Consolidation, Collaboration, Distance Learning, and Other Local Strategies
The remaining sections of the report deal with strategies that states, districts, and local communities can use to mitigate the impact of declining enrollment on the quality of their schools. The report emphasizes local control, noting that states should leave the option of consolidation up to local communities, and should not force or even encourage that option. Instead, the report posits, schools and districts should look to distance learning technology and “regional technology consortiums” to expand and improve the curriculum. The report also encourages “inter-district collaboration and sharing” to reduce costs where possible by sharing “certain personnel, student services, and resources with other districts.” States should facilitate these partnerships, the report recommends, with legislation as well as financial support. The report concludes by recommending a range of cost-saving and enrollment increasing strategies, aimed at achieving equilibrium and maintaining the quality of education available for students “left behind” in these districts. These students, the report notes, “are often the poorest, the least mobile, and the most at-risk of educational failure. It is precisely these people who need forceful policies supporting public education.”
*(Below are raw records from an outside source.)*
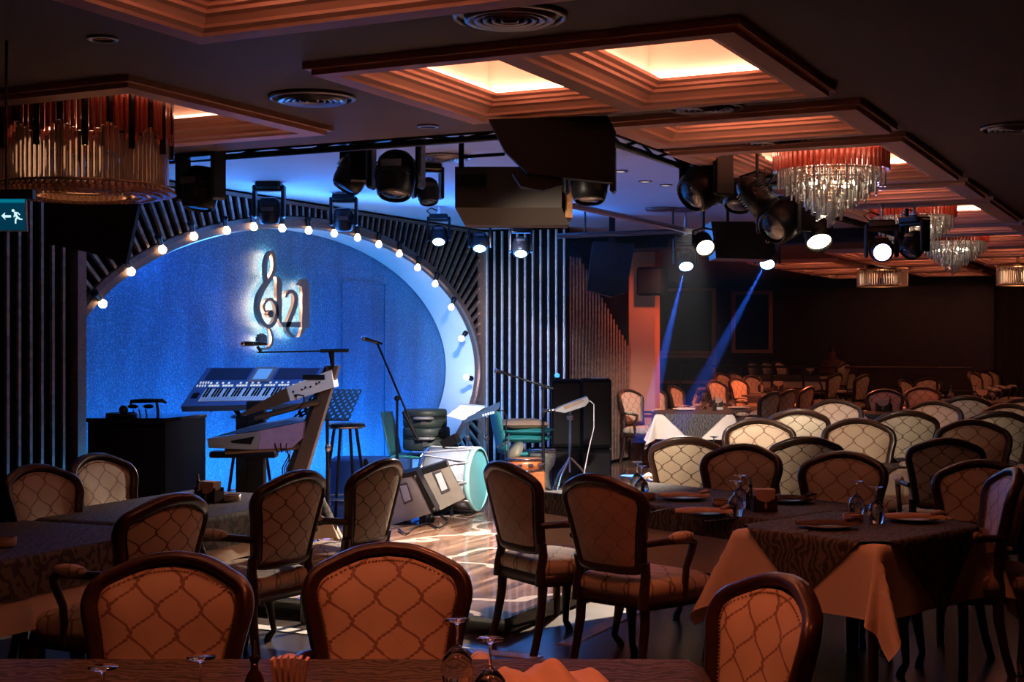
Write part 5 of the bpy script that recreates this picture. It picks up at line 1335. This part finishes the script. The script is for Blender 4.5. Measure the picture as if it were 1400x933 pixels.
f = FR('goblet_drum', 742, 14.1, ZS, 'dark goblet drum with pale ornament bands behind the microphone stand', 'drum')
b = MB(); b.lathe([(.001, 0), (.10, .0), (.085, .10), (.06, .22), (.07, .27), (.12, .34), (.135, .42), (.135, .50), (.001, .50)], 26); b.build('body', mat('patterned_black_shell', (.10, .09, .08), .4, var=.95, scale=30), f.o)
b = MB(); b.lathe([(.134, .47), (.142, .47), (.142, .505), (.128, .51)], 26); b.build('rim', M['chrome'], f.o)
f = FR('cymbal', 695, 13.7, ZS, 'small cymbal pair on a thin stand behind the big drum', 'cymbal')
b = MB(); b.tube([(0, 0, 0), f.p(695, 596)], .010, 8); b.tube([f.p(680, 612), f.p(697, 603)], .008, 6); b.build('stand', M['grey'], f.o)
b = MB(); b.lathe([(.001, .02), (.03, .015), (.13, -.005), (.001, .0)], 24, 0, axM(f.p(702, 618), (-.7, -.5, .6))); b.build('plate', M['cush'], f.o)
# speaker tower
f = FR('speaker_stack', 775, 15.2, ZS, 'black loudspeaker tower at the right end of the stage, left column', 'speaker')
def tower(px0, px1, topy, d, label, line):
    f = FR('loudspeaker_tower', (px0+px1)/2, d, ZS, label, 'speaker', 'black speaker towers at the right end of the stage'); w = (px1-px0)*f.k; h = f.z(topy)
    b = MB(); b.box((0, .25, h*.68), (w, .5, h*.64-.01), bev=.015); b.build('cabinet', M['blackmat'], f.o)
    b = MB(); b.box((0, .25, h*.18), (w*.99, .5, h*.355), bev=.015); b.build('subwoofer', M['blackmat'], f.o)
    b = MB(); b.box((0, -.004, h*.68), (w*.9, .012, h*.56)); b.box((0, -.004, h*.18), (w*.9, .012, h*.29)); b.build('grille', M['black'], f.o)
    if line: b = MB(); b.box((.02, -.0, h+.006), (w*.55, .03, .012)); b.build('top_strip', M['plate'], f.o)
bpy.data.objects.remove(f.o)
tower(755, 795, 519, 15.2, 'left column of the black speaker towers, partly behind the drum pad', False)
tower(796, 836, 518, 15.0, 'right column of the black speaker towers with a pale strip on top', True)
# small blue indicator lamp above the boom
f = FR('indicator_lamp', 762, 15.3, 1.2, 'tiny blue lamp standing on the left speaker tower', 'lamp'); f.o.location.z = HC+(YH-519)*f.k+.02
MB().ball((0, .1, .02), .030, 10).build('bulb', mat('blue_bulb', (.1, .4, .9), .3, emit=(.1, .5, 1), es=1.2), f.o); MB().lathe([(.001, -.02), (.03, -.02), (.02, .0), (.001, .0)], 12, 0, Matrix.Translation((0, .1, 0))).build('base', M['black'], f.o)
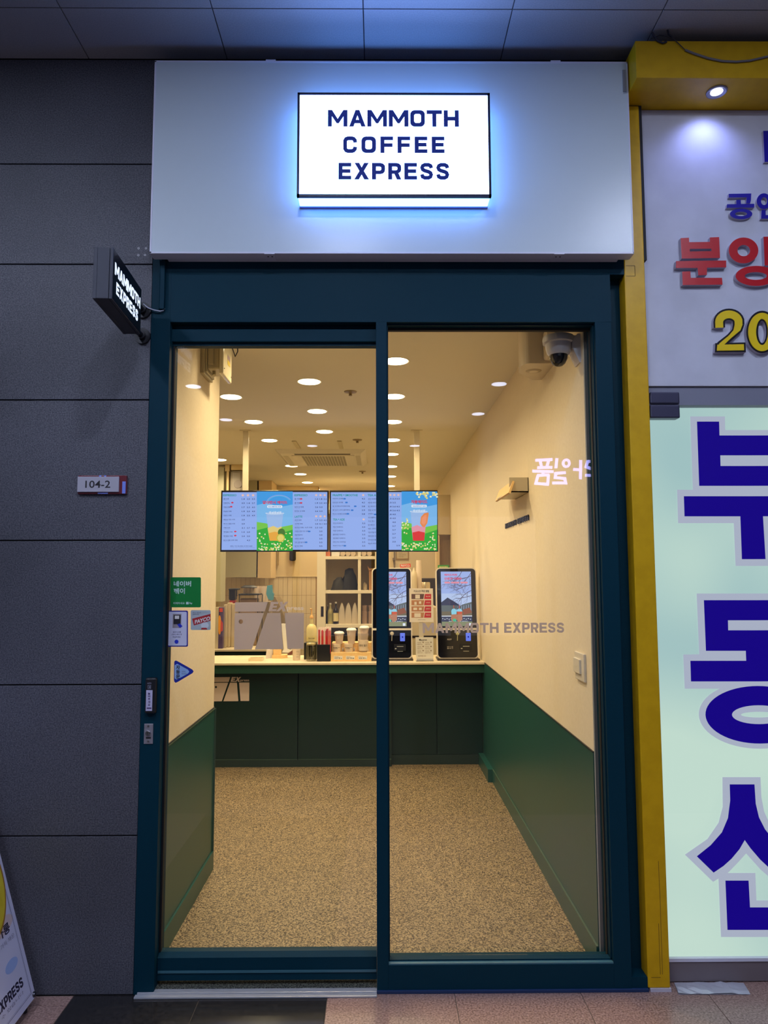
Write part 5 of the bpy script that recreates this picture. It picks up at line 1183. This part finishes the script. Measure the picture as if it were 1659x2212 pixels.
X, Z = at(514, 1046, 8.2); MB().lathe((X, 8.196, Z), [(.001,0),(.045,0),(.05,.006)], 24, axis='Y').build('dial', mat('dial_grey', (134,124,120), .5), hb)
b = MB(); pbox(b, 486, 496, 1002, 1018, 8.2, .15, 0, .004); pbox(b, 489, 494, 1018, 1075, 8.2, .1, 0, .004); pbox(b, 499, 525, 1003, 1015, 8.2, .15, 0, .004); b.build('duct', mat('duct_cream', (214,190,140), .5), hb)
# metal tube and black canister hanging under the screens
X = at(596.5, 1200, 10.1)[0]; tag(MB().lathe((X, 10.155, at(596, 1221, 10.1)[1]), [(.030,0),(.030,.35)], 20).build('steel_tube', mat('tube_brass', (190,170,120), .25, .7), smooth=True), 'short shiny steel tube fixed to the warm back wall above the tiles', 'tube')
X = at(631.5, 1200, 10.1)[0]; tag(MB().lathe((X, 10.14, at(631, 1211.5, 10.1)[1]), [(.030,0),(.046,.016),(.046,.35)], 20).build('black_canister', black, smooth=True), 'dark dispenser canister fixed to the warm back wall above the tiles', 'canister')
# shelving unit
YSH = 9.4
su = empty('shelf_unit', label='tall cream open shelving unit against the back wall of the shop', cat='shelving')
crm = mat('shelf_cream', (240,228,202), .5)
def shp_(x0, x1, y0, y1, dep=.45, Y=YSH, name='board', m_=None):
    b = MB(); pbox(b, x0, x1, y0, y1, Y, dep, 0, .002); return b.build(name, m_ or crm, su)
shp_(684.5, 703, 1100, 1440, .45, name='side_stile'); shp_(773, 779.5, 1100, 1440, .43, YSH+.004, name='divider'); shp_(810, 835, 1100, 1440, .45, name='side_stile')
for y0, y1 in ((1201.5,1208),(1275,1282),(1348.5,1356)): shp_(703, 810, y0, y1, .45, name='shelf')
shp_(703, 810, 1100, 1110, .45, name='shelf'); shp_(703, 810, 1100, 1440, .02, YSH+.44, 'back', mat('shelf_back', (230,214,180), .6))
shp_(693, 699, 1310, 1332, .002, YSH-.003, 'recessed_handle', mat('handle_dark', (26,18,30), .4))
def zsh(y): return at(740, y, YSH)[1]
# black bag
bg = empty('black_bag', label='crumpled black cloth bag slumped on the middle shelf', cat='bag')
def heap(cx, cz, sxx, szz, prof, Y, m_, name, parent, dep=.2, seed=1):
    rn = random.Random(seed); n = len(prof); vs = []; fs = []
    rings = 7
    for k_ in range(rings+1):
        t_ = k_/rings; s_ = math.sin(PI*t_)**.5 if 0 < t_ < 1 else .25
        for x, y in prof:
            X_, Z_ = at(x, y, Y); vs.append((cx+(X_-cx)*s_+rn.uniform(-.008,.008), Y+dep*t_, max(cz, cz+(Z_-cz)*s_+rn.uniform(-.008,.008))))
    for k_ in range(rings):
        for i in range(n): j = (i+1) % n; fs.append((k_*n+i, k_*n+j, (k_+1)*n+j, (k_+1)*n+i))
    fs += [list(range(n))[::-1], [rings*n+i for i in range(n)]]
    return MB().add(vs, fs).build(name, m_, parent, smooth=True)
zb_s = zsh(1275)
heap(at(745,1275,9.5)[0], zb_s, 1, 1, [(728,1275),(735,1255),(742,1243),(744,1230),(752,1227.5),(762,1228.5),(768,1245),(772,1262),(772,1275)], 9.45, noisy('bag_black', (8,7,10), (18,16,18), 30, .7, 4, .4), 'bag_body', bg, .22, 3)
heap(at(725,1275,9.45)[0], zb_s, 1, 1, [(713,1275),(717,1267),(720,1255),(728,1248),(737,1246),(742,1258),(748,1275)], 9.43, mat('cap_olive', (38,34,24), .7), 'side_pouch', bg, .14, 4)
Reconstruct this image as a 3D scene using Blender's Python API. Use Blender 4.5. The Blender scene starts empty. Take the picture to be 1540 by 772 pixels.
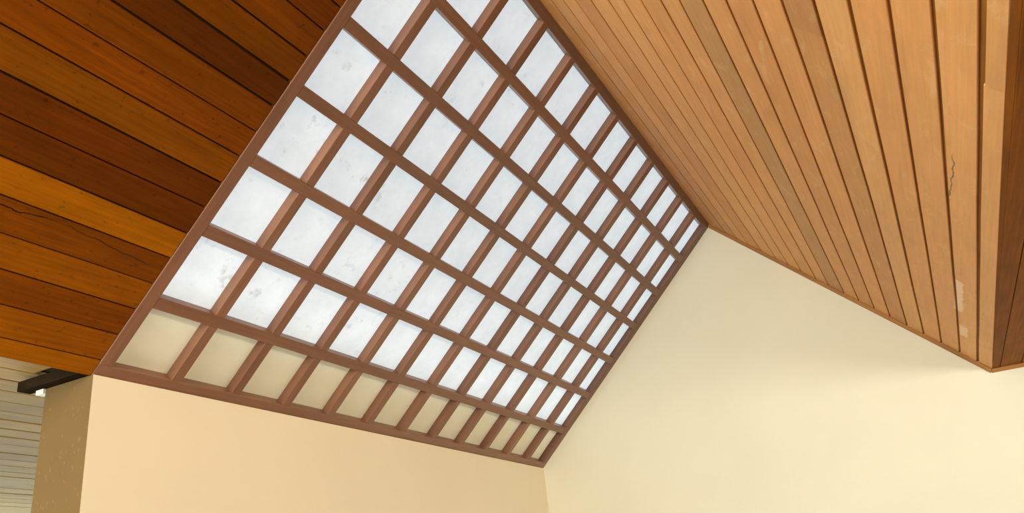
import bpy, math, random
from mathutils import Vector, Matrix

S = bpy.context.scene
COL = S.collection
rnd = random.Random(7)

# ------------------------------------------------------------------ camera, sky, lights, exposure
cam_d = bpy.data.cameras.new('camera')
cam = bpy.data.objects.new('camera', cam_d)
COL.objects.link(cam)
RIGHT = Vector((0.45703985, -0.88321720, -0.10508070))
DOWN = Vector((0.30593670, 0.26703698, -0.91383477))
FWD = Vector((0.83517502, 0.38551087, 0.39225510))
m = Matrix((RIGHT, -DOWN, -FWD)).transposed().to_4x4()
m.translation = Vector((-1.84828, -2.24186, 1.55003))
cam.matrix_world = m
cam_d.sensor_fit = 'HORIZONTAL'
cam_d.sensor_width = 36.0
cam_d.lens = 36.0 * 1225.0 / 1540.0
cam_d.clip_start = 0.05
S.camera = cam

S.view_settings.view_transform = 'Standard'
S.view_settings.look = 'None'
S.view_settings.gamma = 1.0
S.view_settings.use_curve_mapping = False
S.view_settings.exposure = 0.0

W = bpy.data.worlds.new('overcast_sky')
S.world = W
W.use_nodes = True
bg = W.node_tree.nodes['Background']
bg.inputs[0].default_value = (0.755, 0.92, 1.03, 1)
bg.inputs[1].default_value = 2.08


def area(name, loc, target, sx, sy, power, col):
    d = bpy.data.lights.new(name, 'AREA')
    d.shape = 'RECTANGLE'
    d.size, d.size_y = sx, sy
    d.energy = power
    d.color = col
    o = bpy.data.objects.new(name, d)
    COL.objects.link(o)
    o.location = loc
    o.rotation_euler = (Vector(target) - Vector(loc)).to_track_quat('-Z', 'Y').to_euler()
    return o


# daylight by the openings beside the photographer, plus an added lamp behind
area('right_window_light', (0.9, -5.15, 2.05), (0.9, 0.0, 2.0), 4.6, 0.70, 98, (1.0, 0.97, 0.84))
area('gable_fill_light', (-4.45, -1.3, 2.65), (3.5, -1.3, 2.6), 1.5, 1.3, 205, (0.97, 1.0, 0.88))  # unseen lamp added to brighten the gable wall
area('porch_opening_light', (-2.3, 0.32, 1.15), (-1.2, -2.4, 1.8), 2.6, 1.9, 80, (0.98, 1.0, 0.90))


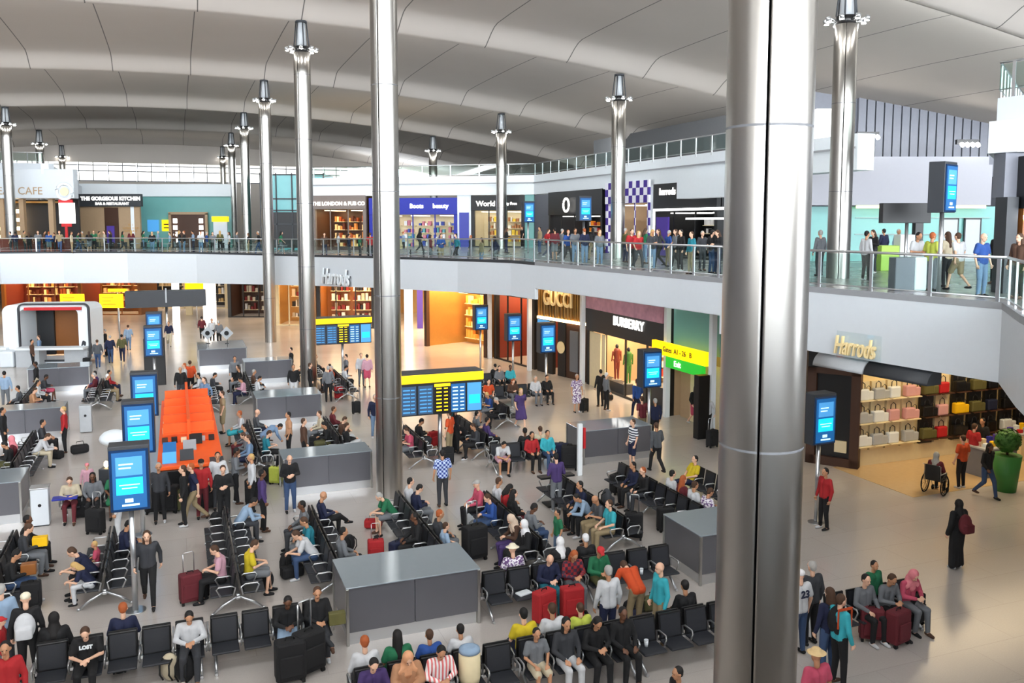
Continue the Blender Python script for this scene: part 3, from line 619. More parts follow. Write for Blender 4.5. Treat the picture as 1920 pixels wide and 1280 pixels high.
b = MB(); b.box(-1.6, 2.1, 2.3, 2.5, .3, 3.3); b.obj('back_panel', 'goldbrown', r); b = MB(); b.box(-1.6, -.6, 2.1, 2.3, .3, 3.3); b.obj('dark_panel', 'dark', r)
b = MB(); b.box(-1.6, 2.2, -.9, 0, 1.0, 1.12); b.obj('worktop', 'white', r); b = MB(); b.box(-1.6, -.3, -.8, .2, 0, 1.0); b.obj('counter_front', 'lgrey', r); b = MB(); b.box(.9, 2.2, -.3, .2, 0, 1.0); b.obj('counter_front', 'lgrey', r)
b = MB(); b.box(-4.6, -2.3, -.4, .6, .95, 1.1, .03); b.box(-4.6, -2.4, -.3, .5, .7, .95, .02); b.obj('side_shelf', 'white', r)
b = MB(); b.box(-2.5, -1.7, -.9, .8, 0, .95, .1); b.obj('side_plinth', 'white_b', r)
# script letters on the fascias
dv = (LEFT[3][0]-LEFT[4][0]); an = math.atan2(dv.y, dv.x)
def facp(u):
    for (a, za, ba), (b_, zb_, bb) in zip(LEFT, LEFT[1:]):
        ua = 960+F*a.x/a.y; ub = 960+F*b_.x/b_.y
        if ub <= u <= ua:
            d = b_-a; k = (u-960)/F; l = (k*a.y-a.x)/(d.x-k*d.y); return a+d*l, za+(zb_-za)*l
q, zq = facp(633)
e = empty('script_sign', q+Vector((0,-.1,zq-1.3)), an, 'white script lettering on the white fascia between two columns', 'sign')
text('Harrods', 1.5, 'grey', e, (.04, -.1, -.04), (PI/2,0,0), name='outline_letters', ext=.02, shear=.25, sx=.72); text('Harrods', 1.5, 'white', e, (0, -.22, 0), (PI/2,0,0), ext=.05, shear=.25, bold=.01, sx=.72)  # grey copy behind gives the script its outline
# ------------------------------------------------------------------ right-hand department store
dv = RIGHT[2]-RIGHT[3]; an = math.atan2(dv.y, dv.x)
def on_r(u):
    a, b_ = RIGHT[2], RIGHT[3]; d = b_-a; k = (u-960)/F; l = (k*a.y-a.x)/(d.x-k*d.y); return a+d*l
q = on_r(1608)
e = empty('script_sign', q+Vector((0,-.2,4.95)), an, 'cream script lettering on a glass plate over the grey awning', 'sign')
text('Harrods', .72, 'cream_lit', e, (-.05, -.08, .05), (PI/2,0,0), ext=.04, shear=.25, bold=.008, sx=.55)
b = MB(); b.box(-.7, .75, 0, .03, -.3, .45); b.obj('glass_plate', 'glass_clear', e)
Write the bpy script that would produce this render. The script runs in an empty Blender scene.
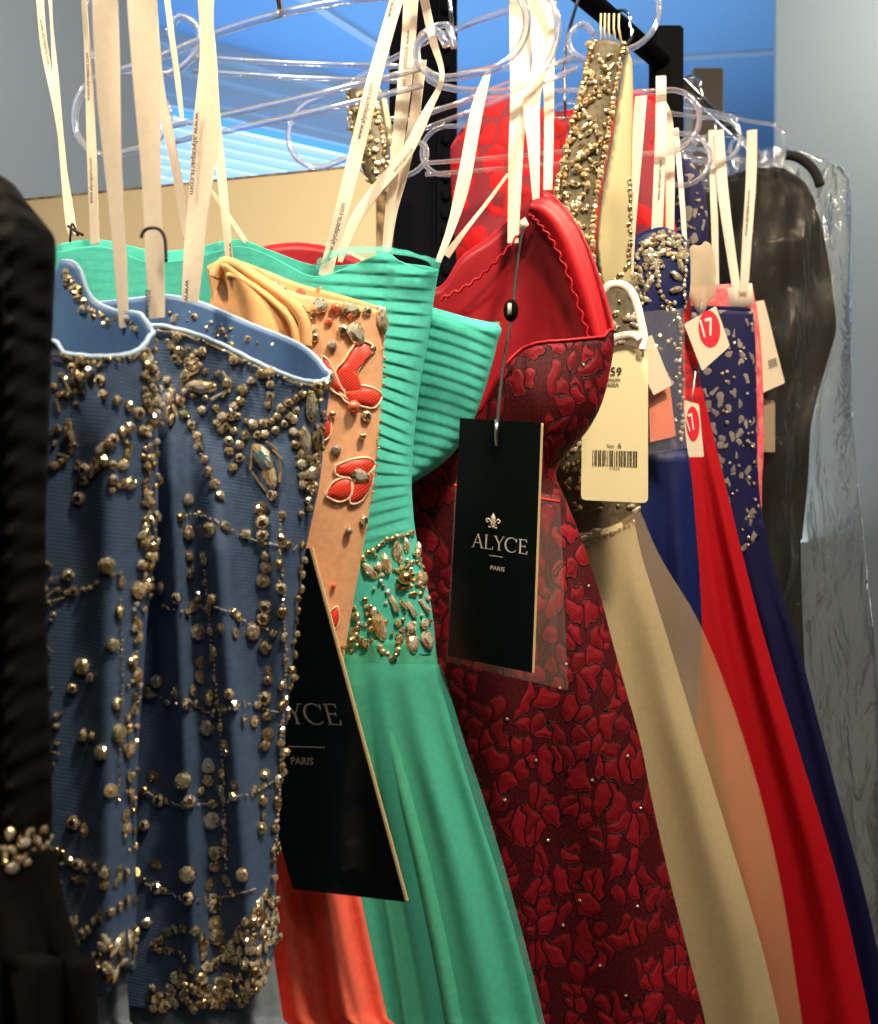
import bpy, bmesh, math, random
from math import sin, cos, pi, radians, sqrt
from mathutils import Vector, Matrix
from mathutils.bvhtree import BVHTree

random.seed(7)
SC = bpy.context.scene
COL = SC.collection
F = 1000.0            # focal length in pixels of the 878x1024 frame
CZ = 1.35             # eye height
K = -0.25             # yaw of the hangers: the right ends come nearer
RAILZ = CZ + 0.58
def railx(d): return 0.75 * d - 0.68

def lin(c):
    c /= 255.0
    return c / 12.92 if c <= 0.04045 else ((c + 0.055) / 1.055) ** 2.4
def rgb(r, g, b): return (lin(r), lin(g), lin(b), 1.0)

# ------------------------------------------------------------------ placing
def P(px, py, d):
    """a point on the hanging plane of the garment whose hook sits at depth d on the rail"""
    q = (px - 439) / F
    y = (d - K * railx(d)) / (1 - K * q)
    return Vector((q * y, y, CZ - (py - 512) / F * y))
def Q(px, py, y):
    return Vector(((px - 439) / F * y, y, CZ - (py - 512) / F * y))
NRM = Vector((K, -1, 0)).normalized()      # front of a hanging garment
UAX = Vector((1, K, 0)).normalized()

CAM = Vector((0, 0, CZ))
def PO(px, py, d, off=0.0):
    """like P, on the plane lying off metres in front of the garment's middle plane"""
    v = P(px, py, d) - CAM
    return CAM + v * (1 + off / v.dot(NRM))
def interp(tab, x):
    if x <= tab[0][0]: return tab[0][1]
    for (a, b), (c, e) in zip(tab, tab[1:]):
        if x <= c:
            t = (x - a) / (c - a) if c > a else 0
            return b + (e - b) * t
    return tab[-1][1]
def smooth_tab(tab, n=6):
    """Catmull-Rom resampling of a table / polyline"""
    out = []
    for i in range(len(tab) - 1):
        p0 = tab[max(i - 1, 0)]; p1 = tab[i]; p2 = tab[i + 1]; p3 = tab[min(i + 2, len(tab) - 1)]
        for k in range(n):
            t = k / n
            out.append(tuple(0.5 * ((2 * b) + (-a + c) * t + (2 * a - 5 * b + 4 * c - e) * t * t + (-a + 3 * b - 3 * c + e) * t ** 3)
                             for a, b, c, e in zip(p0, p1, p2, p3)))
    out.append(tuple(tab[-1]))
    return out
def lerp(a, b, t): return a + (b - a) * t

# ------------------------------------------------------------------ objects
def root(name, label, cat, loc=(0, 0, 0), group=None):
    o = bpy.data.objects.new(name, None); COL.objects.link(o)
    o.location = loc; o.empty_display_size = 0.05
    o['label'] = label; o['category'] = cat
    if group: o['group'] = group
    return o
def base_of(o):
    v = Vector((0, 0, 0))
    while o is not None:
        v += o.location; o = o.parent
    return v
def link(name, bm, mats, parent=None, smooth=True, label=None, kind=None):
    me = bpy.data.meshes.new(name)
    if parent is not None:
        bmesh.ops.translate(bm, verts=bm.verts, vec=-base_of(parent))
    bm.to_mesh(me); bm.free()
    for m in (mats if isinstance(mats, (list, tuple)) else [mats]): me.materials.append(m)
    if smooth:
        for p in me.polygons: p.use_smooth = True
    o = bpy.data.objects.new(name, me); COL.objects.link(o)
    if parent is not None: o.parent = parent
    if label: o['label'] = label
    if kind: o['kind'] = kind
    return o
def tag(o, label, cat, group=None):
    o['label'] = label; o['category'] = cat
    if group: o['group'] = group
    return o

def add_box(bm, c, s, rot=None, mi=0):
    r = bmesh.ops.create_cube(bm, size=1.0)
    for v in r['verts']:
        p = Vector((v.co.x * s[0], v.co.y * s[1], v.co.z * s[2]))
        if rot is not None: p = rot @ p
        v.co = p + Vector(c)
    for f in {f for v in r['verts'] for f in v.link_faces}: f.material_index = mi
def add_tube(bm, pts, r, seg=8, closed=False, mi=0, flat=1.0):
    pts = [Vector(p) for p in pts]
    n = len(pts); rings = []
    ref = None
    for i in range(n):
        if closed: t = pts[(i + 1) % n] - pts[i - 1]
        else: t = pts[min(i + 1, n - 1)] - pts[max(i - 1, 0)]
        if t.length < 1e-9: t = Vector((0, 0, 1))
        t.normalize()
        if ref is None:
            ref = t.orthogonal().normalized() if abs(t.y) > .9 else (Vector((0, 1, 0)) - t * t.y).normalized()
        else:
            ref = ref - t * ref.dot(t)
            ref = ref.normalized() if ref.length > 1e-6 else t.orthogonal().normalized()
        b = t.cross(ref)
        rr = r[i] if isinstance(r, (list, tuple)) else r
        rings.append([bm.verts.new(pts[i] + (ref * cos(2 * pi * k / seg) * flat + b * sin(2 * pi * k / seg)) * rr) for k in range(seg)])
    for i in range(n if closed else n - 1):
        a, b = rings[i], rings[(i + 1) % n]
        for k in range(seg):
            f = bm.faces.new((a[k], a[(k + 1) % seg], b[(k + 1) % seg], b[k])); f.material_index = mi
    if not closed:
        for ring in (rings[0][::-1], rings[-1]):
            f = bm.faces.new(ring); f.material_index = mi
def add_slab(bm, poly, n, th, mi=0):
    """flat polygon given as world points, thickness th away from n"""
    a = [bm.verts.new(p) for p in poly]; b = [bm.verts.new(p - n * th) for p in poly]
    f1 = bm.faces.new(a); f2 = bm.faces.new(b[::-1])
    m = len(poly)
    fs = [f1, f2]
    for i in range(m): fs.append(bm.faces.new((a[(i + 1) % m], a[i], b[i], b[(i + 1) % m])))
    for f in fs: f.material_index = mi
    return fs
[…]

The Benefits of Small Schools

The Rural School and Community Trust has long touted the benefits of small schools. That position is becoming more popular, having been adopted by several districts across the country. Studies continue to show the academic advantages of small schools: one recent report by Dr. Joe Nathan in the Rural Minnesota Journal showed that, after following student performance in Minnesota public universities, “all fifty of the high schools that had the lowest percentage of students taking a remedial course were in rural Minnesota. Forty-five of the schools were small.” According to “Dollars and Sense: The Cost Effectiveness of Small Schools,” published by the Knowledge Works Foundation and the Rural School and Community Trust, much of the “efficiency of scale” that many believe exist in larger schools is erased once the graduation and workplace productivity of those schools are taken into account. In other words, while larger schools spend less money per-student, much of that money is spent on students who will never graduate; though small schools spend more per-student, their students are much more likely to have a positive societal impact. These studies and many more contribute to the Rural Trust’s call for the preservation of smaller schools, and add weight to Jimerson’s proposals to mitigate the impact of declining enrollments.